This paper provides a background study of the implications of peacebuilding and statebuilding in United Nations mandates. Multidimensional missions, especially those that extend state authority or have explicit protection of civilian tasks, have raised fundamental questions about the purpose of peacekeeping, its limits, and the appropriate use of international resources.
Key Findings:
- Over the past decade, the effectiveness of UN peacekeeping has been predicated on broad political support among key groups of Member States: the Security Council, major troop and police contributing countries (T/PCCs), and leading financial contributors.
- However, the broad coalition of support is deteriorating, threatening both individual peace operations and the effectiveness of peacekeeping as a tool for maintaining international peace and security.
- The practice of the Security Council of increasingly mandating peacekeeping operations where there is no accepted peace agreement, or where “robust” tasks like protection of civilians and supporting government forces are central to the mission, is a principal cause of this breakdown.

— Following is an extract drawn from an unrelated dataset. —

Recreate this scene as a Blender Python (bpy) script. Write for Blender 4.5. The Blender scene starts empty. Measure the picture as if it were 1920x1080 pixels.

- In A New Partnership Agenda, the UN Department of Peacekeeping Operations and Department of Field Support call for revitalising the reforms, and reemphasising the principles, identified by the “Brahimi” Report, as well as for a long-term effort to build a new coalition of support among Member States and the Secretariat to ensure the success of future missions. Considerable attention has been placed on achieving greater clarity and consensus on robust peacekeeping, conceptually and operationally.
- Further political consensus and institutional alignment is also needed for peacebuilding and statebuilding activities. For many Member States, peace-building and state-building activities – particularly security and justice sector reform – are controversial ones. The expansion of peacekeeping into these areas has de facto extended the authority of the Security Council, with political, financial, institutional, and bureaucratic implications that have yet to be fully addressed.
Recommendations:
- A collaborative mandating process appears to be the most promising way to ensure that the political consensus that supports UN peacekeeping operations is maintained.
- Overcoming the current dysfunctional mandate-making process will require a distinct change in attitude on all sides and an overall commitment to making peacekeeping function up to its stated aims.